Ride Along: Making of Ice Cube Action Comedy

Ride Along began its journey to the big screen several years ago when writer Greg Coolidge pitched producer Larry Brezner his idea for a buddy comedy. Recalls Brezner: “I thought that the time was right for Ride Along because it had been a while since I’d seen an action-comedy like 48 Hours, Trading Places—those classic buddy comedies that work so well with two people in conflicted situations just being funny.”

Brezner offers what draws so many of us to the genre and why comedy can juxtapose so well into action: “The great thing about this type of movie is that the action doesn’t necessarily mean that it’s faster. It means that there’s action going on that provides life-threatening tension. In this world where there’s a lot of tension and things are exploding, the most mundane conversation can be the funniest conversation of all.”

Although the project was in development for a few years at another studio, it would take just the right combination of cast and filmmakers to reunite several longtime friends with some fresh new comedic faces, starting with actor and producer Ice Cube.

Cube shares how the action-comedy made its way to Universal Pictures: “The movie had been over at New Line, but it just wasn’t coming together. Then we started getting more traction and heard that Kevin Hart loved the script, and I admired his stand-up a lot. So we came to Universal with the movie; then we got Kevin and our director, Tim Story. They worked together on Think Like a Man, and I worked with Tim on Barbershop, so we’re getting the band back together.”

The comedy duo was ready to bring to life the story of a tough detective and a high-school security guard who dreams of becoming the cop’s brother-in-law—a tale that had been honed over the years by Coolidge’s fellow writers, Jason Mantzoukas and the team of Phil Hay & Matt Manfredi.

An Atlanta school guard by day and video game aficionado by night, Ben fluctuates between reality and fantasy…longing to be an officer of the law and finally wed to his girlfriend, Angela. After being accepted into the police academy, Ben seeks permission from Angela’s brother, gruff detective James, for her hand in marriage. However, Ben soon finds that James’ “help” may be more than he bargained for. With every intention of getting rid of this clown once and for all, James is ready to give the “pre-cadet” the ride along of his life…and scare him away from their family for good.

Cube’s longtime production partner, Matt Alvarez, discusses his team’s interest in developing the action-comedy for Cube and Hart, which dovetailed with Brezner: “There was a void in the marketplace for buddy-action movies. We approached this film by going back to the classics like 48 Hours, Midnight Run, even Beverly Hills Cop. When we dove into this, we wanted to go back to the movies that we grew up on—classics that still resonate with an audience.”

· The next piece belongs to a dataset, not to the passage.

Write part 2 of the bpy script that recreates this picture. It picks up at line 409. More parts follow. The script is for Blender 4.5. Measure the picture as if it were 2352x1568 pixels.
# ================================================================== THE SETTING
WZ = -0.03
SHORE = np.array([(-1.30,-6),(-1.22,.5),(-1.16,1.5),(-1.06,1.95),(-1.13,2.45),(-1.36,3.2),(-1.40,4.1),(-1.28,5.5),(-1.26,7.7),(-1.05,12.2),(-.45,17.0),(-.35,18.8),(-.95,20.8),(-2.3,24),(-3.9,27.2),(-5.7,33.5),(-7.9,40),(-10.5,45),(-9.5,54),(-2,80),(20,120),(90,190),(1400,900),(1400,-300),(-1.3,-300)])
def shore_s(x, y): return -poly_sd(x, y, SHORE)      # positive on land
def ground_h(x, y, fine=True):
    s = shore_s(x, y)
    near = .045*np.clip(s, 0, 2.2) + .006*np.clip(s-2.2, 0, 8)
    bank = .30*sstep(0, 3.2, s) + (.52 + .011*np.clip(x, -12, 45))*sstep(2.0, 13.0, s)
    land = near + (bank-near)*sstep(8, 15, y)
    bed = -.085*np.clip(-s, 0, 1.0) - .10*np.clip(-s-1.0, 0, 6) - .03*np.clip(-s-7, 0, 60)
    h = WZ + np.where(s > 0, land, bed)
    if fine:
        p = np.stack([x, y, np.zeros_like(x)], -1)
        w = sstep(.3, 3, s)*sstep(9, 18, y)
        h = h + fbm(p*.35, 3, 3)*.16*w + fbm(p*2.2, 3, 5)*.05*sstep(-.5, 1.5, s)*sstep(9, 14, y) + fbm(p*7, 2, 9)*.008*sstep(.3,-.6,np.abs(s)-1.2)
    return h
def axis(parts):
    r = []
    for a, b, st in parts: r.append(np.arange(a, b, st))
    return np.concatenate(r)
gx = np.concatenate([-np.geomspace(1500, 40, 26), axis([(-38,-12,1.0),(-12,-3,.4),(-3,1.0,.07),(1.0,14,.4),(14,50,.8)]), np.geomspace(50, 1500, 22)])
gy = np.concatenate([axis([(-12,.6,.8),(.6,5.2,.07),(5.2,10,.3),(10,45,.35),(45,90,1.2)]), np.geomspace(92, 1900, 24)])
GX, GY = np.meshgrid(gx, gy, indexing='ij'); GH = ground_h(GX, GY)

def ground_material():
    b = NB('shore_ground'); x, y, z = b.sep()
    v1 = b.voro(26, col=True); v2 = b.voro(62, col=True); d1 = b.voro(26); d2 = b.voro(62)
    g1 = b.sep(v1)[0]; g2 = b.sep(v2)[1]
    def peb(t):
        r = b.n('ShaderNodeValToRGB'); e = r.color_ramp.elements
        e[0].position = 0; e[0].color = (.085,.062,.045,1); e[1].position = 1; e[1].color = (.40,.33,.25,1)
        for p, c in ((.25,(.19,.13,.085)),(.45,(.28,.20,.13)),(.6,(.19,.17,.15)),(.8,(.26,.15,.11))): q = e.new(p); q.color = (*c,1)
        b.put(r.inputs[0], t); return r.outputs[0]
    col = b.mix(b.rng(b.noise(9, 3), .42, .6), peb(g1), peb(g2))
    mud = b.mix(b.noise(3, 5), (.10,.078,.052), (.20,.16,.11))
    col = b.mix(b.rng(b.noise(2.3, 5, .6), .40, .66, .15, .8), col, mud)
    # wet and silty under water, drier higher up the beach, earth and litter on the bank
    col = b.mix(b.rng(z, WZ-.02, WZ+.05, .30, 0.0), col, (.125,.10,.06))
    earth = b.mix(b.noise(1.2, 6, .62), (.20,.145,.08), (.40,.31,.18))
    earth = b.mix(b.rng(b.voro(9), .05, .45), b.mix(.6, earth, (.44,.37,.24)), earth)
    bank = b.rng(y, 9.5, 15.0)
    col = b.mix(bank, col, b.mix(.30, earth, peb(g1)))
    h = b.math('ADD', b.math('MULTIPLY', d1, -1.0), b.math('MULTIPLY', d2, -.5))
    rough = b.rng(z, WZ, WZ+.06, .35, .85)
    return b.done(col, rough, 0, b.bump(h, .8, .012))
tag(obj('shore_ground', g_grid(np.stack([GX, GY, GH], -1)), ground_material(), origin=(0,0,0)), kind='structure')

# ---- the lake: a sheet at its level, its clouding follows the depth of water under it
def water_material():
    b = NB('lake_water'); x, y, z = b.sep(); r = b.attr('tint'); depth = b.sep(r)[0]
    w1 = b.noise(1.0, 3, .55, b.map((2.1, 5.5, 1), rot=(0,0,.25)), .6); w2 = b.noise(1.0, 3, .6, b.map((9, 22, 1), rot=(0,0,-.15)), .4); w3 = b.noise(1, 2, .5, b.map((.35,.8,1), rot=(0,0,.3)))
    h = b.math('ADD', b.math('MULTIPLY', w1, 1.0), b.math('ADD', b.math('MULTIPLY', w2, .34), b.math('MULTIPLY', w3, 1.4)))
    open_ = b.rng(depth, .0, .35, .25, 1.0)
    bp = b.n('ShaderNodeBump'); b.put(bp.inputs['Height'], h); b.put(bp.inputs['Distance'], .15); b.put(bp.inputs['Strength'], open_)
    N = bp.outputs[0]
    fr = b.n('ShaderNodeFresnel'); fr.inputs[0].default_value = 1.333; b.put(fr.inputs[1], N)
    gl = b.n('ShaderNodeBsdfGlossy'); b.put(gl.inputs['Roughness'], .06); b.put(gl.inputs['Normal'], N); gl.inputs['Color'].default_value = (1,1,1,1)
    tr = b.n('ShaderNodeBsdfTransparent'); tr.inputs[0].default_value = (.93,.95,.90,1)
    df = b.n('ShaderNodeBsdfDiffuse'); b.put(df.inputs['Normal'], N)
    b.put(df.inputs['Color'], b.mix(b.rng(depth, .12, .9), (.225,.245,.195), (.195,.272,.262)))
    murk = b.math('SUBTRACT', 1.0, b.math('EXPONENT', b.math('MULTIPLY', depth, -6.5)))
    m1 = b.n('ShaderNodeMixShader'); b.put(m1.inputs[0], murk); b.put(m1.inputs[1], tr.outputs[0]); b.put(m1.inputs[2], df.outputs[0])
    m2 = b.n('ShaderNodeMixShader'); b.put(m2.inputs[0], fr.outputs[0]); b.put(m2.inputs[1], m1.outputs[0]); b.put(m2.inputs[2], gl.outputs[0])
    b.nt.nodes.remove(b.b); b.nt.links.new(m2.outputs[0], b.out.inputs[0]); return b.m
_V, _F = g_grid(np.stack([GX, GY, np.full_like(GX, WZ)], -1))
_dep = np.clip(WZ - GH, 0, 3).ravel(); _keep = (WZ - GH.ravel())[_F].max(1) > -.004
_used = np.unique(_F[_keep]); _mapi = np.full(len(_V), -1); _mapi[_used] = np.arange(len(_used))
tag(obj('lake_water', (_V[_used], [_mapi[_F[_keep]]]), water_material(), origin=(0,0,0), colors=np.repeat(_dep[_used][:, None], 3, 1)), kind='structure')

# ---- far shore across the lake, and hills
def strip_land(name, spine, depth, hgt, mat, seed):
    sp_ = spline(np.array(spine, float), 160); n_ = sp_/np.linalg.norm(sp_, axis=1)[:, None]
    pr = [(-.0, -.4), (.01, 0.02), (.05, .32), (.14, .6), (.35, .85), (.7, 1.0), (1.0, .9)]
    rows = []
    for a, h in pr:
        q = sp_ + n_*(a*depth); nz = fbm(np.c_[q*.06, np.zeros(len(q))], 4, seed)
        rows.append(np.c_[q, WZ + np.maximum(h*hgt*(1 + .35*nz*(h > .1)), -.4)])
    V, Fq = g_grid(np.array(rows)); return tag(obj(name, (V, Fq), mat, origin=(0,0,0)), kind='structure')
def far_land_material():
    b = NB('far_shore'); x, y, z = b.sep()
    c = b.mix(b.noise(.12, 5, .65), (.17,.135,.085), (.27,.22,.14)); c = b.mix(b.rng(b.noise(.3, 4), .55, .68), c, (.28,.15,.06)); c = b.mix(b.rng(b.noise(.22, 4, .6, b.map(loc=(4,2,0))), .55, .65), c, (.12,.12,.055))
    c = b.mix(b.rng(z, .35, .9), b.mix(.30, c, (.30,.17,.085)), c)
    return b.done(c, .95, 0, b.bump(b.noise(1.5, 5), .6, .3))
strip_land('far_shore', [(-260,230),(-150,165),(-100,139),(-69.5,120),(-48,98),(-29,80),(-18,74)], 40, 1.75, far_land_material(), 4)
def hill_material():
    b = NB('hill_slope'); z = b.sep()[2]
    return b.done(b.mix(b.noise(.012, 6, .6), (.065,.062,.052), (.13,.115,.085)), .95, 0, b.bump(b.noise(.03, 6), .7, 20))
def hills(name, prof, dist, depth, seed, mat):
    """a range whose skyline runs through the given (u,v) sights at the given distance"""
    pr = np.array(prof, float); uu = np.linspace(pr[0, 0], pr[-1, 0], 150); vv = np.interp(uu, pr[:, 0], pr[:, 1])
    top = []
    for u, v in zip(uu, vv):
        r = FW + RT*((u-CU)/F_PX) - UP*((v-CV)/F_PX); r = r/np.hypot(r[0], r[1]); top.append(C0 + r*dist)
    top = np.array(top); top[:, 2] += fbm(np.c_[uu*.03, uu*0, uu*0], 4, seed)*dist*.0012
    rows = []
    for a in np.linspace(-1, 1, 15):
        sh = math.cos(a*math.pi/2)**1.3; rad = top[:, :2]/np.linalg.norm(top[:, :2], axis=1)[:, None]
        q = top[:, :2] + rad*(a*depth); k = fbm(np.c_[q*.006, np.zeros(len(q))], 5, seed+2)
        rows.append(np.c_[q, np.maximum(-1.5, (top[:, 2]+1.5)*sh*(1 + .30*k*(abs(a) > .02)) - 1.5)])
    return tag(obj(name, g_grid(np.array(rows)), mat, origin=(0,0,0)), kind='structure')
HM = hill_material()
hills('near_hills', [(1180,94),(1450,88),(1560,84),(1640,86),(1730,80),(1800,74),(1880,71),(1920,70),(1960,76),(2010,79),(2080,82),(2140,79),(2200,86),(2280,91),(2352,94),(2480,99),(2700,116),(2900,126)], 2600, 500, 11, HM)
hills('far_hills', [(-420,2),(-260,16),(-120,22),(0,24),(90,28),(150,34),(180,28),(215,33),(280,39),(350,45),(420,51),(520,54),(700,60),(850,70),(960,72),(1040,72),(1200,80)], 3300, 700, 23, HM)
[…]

Alvarez explains that bringing together Cube and a former cohort was key to getting Ride Along off the ground: “The first movie I did with Tim was Barbershop, and over the course of the 10 years since that film, when certain things would come across my desk, I’d call him and we’d talk about it. I knew from the experience on Barbershop and the performances that Tim got out of our actors on that film there was no doubt that he could do this movie. He also had the preexisting relationship with Cube, Kevin and Will Packer, so it was just a family coming together again.”

Story’s last movie, the blockbuster Think Like a Man, helped launch the film career of successful comedian Hart, and Story was eager to work with the actor again. The director explains his interest in Ride Along, a film he refers to as a “comedic take on Training Day.” He says: “The idea was to put Kevin with Cube, and we all loved that. The good thing about it is that when we finally met to discuss the project, they got along very well. You could tell in the room that their humor together would play amazingly well on camera. They have a great chemistry.”

Hart discusses what drew him to this character: “Ben is a quirky guy who lives in a world of make-believe, with hints of reality. He’s that charming guy you root for. You know that his outlook on life is a little different. At the same time, once you get to know him, his point of view actually serves a purpose. But, more importantly, you see that he has a good heart. At the end of the day, he just wants to be liked.”

The seasoned comic and actor admits that he learned a lot after he was cast to perform by Cube’s side: “Seeing how engaged he is with his work, how committed he is to this project—he’s a polished actor and a professional. Cube is who you want to be when you evolve to a certain level in your career. For me, it was more of an education.”

Producer Packer, who had worked with Story and Hart on Think Like a Man, agrees with his director on why the pairing was so natural: “The relationship between Kevin and Cube works so well because of the dynamics. Cube is the ultimate straight man. I don’t care what is going on in front of or behind the camera, he has this ability to not crack a smile. We would be shooting a scene, and Kevin was absolutely unhinged. Everybody in front, behind the crew, is laughing and can’t keep a straight face. But Cube has the classic Cube scowl. He does not break!”

Comedy proves abundant in Ride Along, whether it is the height difference between Ben and Angela or the incorporation of Cube’s iconic rap lyrics into the movie’s dialogue. Offers Cube: “It’s a good reminder to the audience that we’re having fun and that anything goes in this movie. You never know what you’re going to see. You’ve got to be prepared for anything.”